2:14pm - 2:36pmInfluence of Image stimuli on design creativity: Exploration of generative AI in group ideation
Zhengya Gong1, Mengru Wang2, Sohail Ahmed Soomro2, Siiri Paananen1, Petra Nurmela1, Jonna Häkkilä1, Georgi V. Georgiev2
1University of Lapland, Finland; 2Center for Ubiquitous Computing, University of Oulu, Finland
With the rapid advancement of AI in design, researchers have proposed that generative AI can enhance human creativity in design, particularly through AI-generated images as stimuli. To explore this, we conducted an exercise in a creative design course. The exercise began with an introduction to creative methods, followed by group ideation using a collaborative sketching method. Each participant then received an AI-generated image stimulus tailored to the design task. Finally, participants developed their best ideas and reflected on the process. The reflections were analyzed alongside evaluations of the final ideas by external evaluators, who assessed the novelty and usefulness of the 18 best ideas and determined their sources of inspiration: group collaboration, the AI-generated image, both, or neither.
Results revealed that participants generally viewed the AI-generated image stimuli as unhelpful or irrelevant for ideation. Evaluators found that group collaboration significantly contributed to the best ideas, while AI-generated stimuli played a minimal role. These findings underscore the critical role of human interaction in collaborative ideation and suggest that AI tools, while promising, require further refinement to support creativity in group settings effectively.
2:36pm - 2:58pmACADEMICALLY INFORMED AI VS. HUMAN‐DESIGNED MILK PACKAGING: A COMPARATIVE EVALUATION
Henry P. Lee1, Asa R. Jackson2, Blake Gibbons3, Laura Jefferies4, Bryan F. Howell4
1Parsons School of Design, United States of America; 2Kolding School of Design, Denmark; 3rundiffusion, United States of America; 4Brigham Young University, United States of America
As advancements in language model-powered text-to-image AI platforms accelerate, individuals can increasingly generate high-fidelity visual content more efficiently, regardless of background. These platforms are powerful tools for rapidly iterating and visualizing packaging design concepts.
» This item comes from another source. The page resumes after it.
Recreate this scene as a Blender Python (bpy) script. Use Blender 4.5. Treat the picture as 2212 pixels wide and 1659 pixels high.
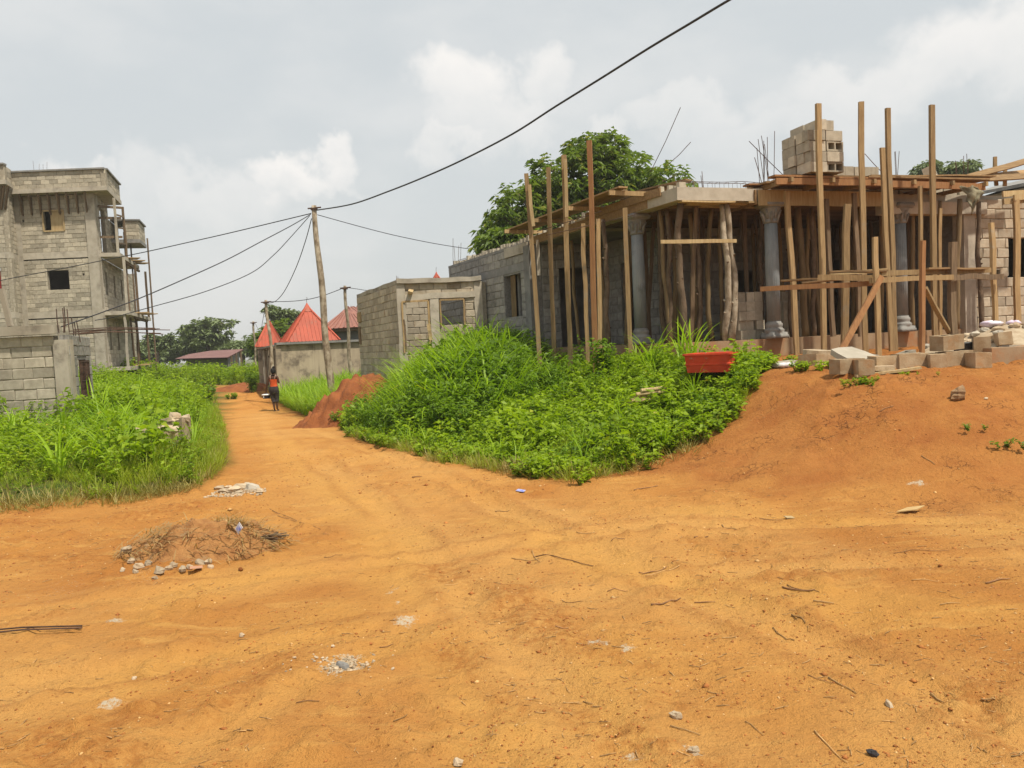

This study assesses whether AI-generated milk package designs, steered by academic packaging research, will produce packaging outcomes that perform equal to or better than human-designed outcomes with minimal designer input.
For this study, researchers curated, summarized, and combined leading academic articles on packaging design into textual AI-prompts. The textual prompts were input into the platform RunDiffusion to generate visual milk packaging designs. The images created by the platform were reviewed by 48 human participants and compared to existing, human-made milk packaging designs to determine which designs perform better according to metrics used in a previously published study at E&PDE ‘23.
The survey results indicate that the human designs slightly outperformed the AI designs in purchase likelihood and most other categories when including all survey participants. However, when non-milk users (those who rarely or never drink milk) were excluded from the results, the AI designs slightly outperformed the human designs regarding purchase likelihood. This outcome suggests that AI platforms can efficiently produce packaging design outcomes that can compete with human designs. Further, it is important that design educators understand the implications of these results, suggesting that AI platforms will increasingly be used in design workflows and academic training.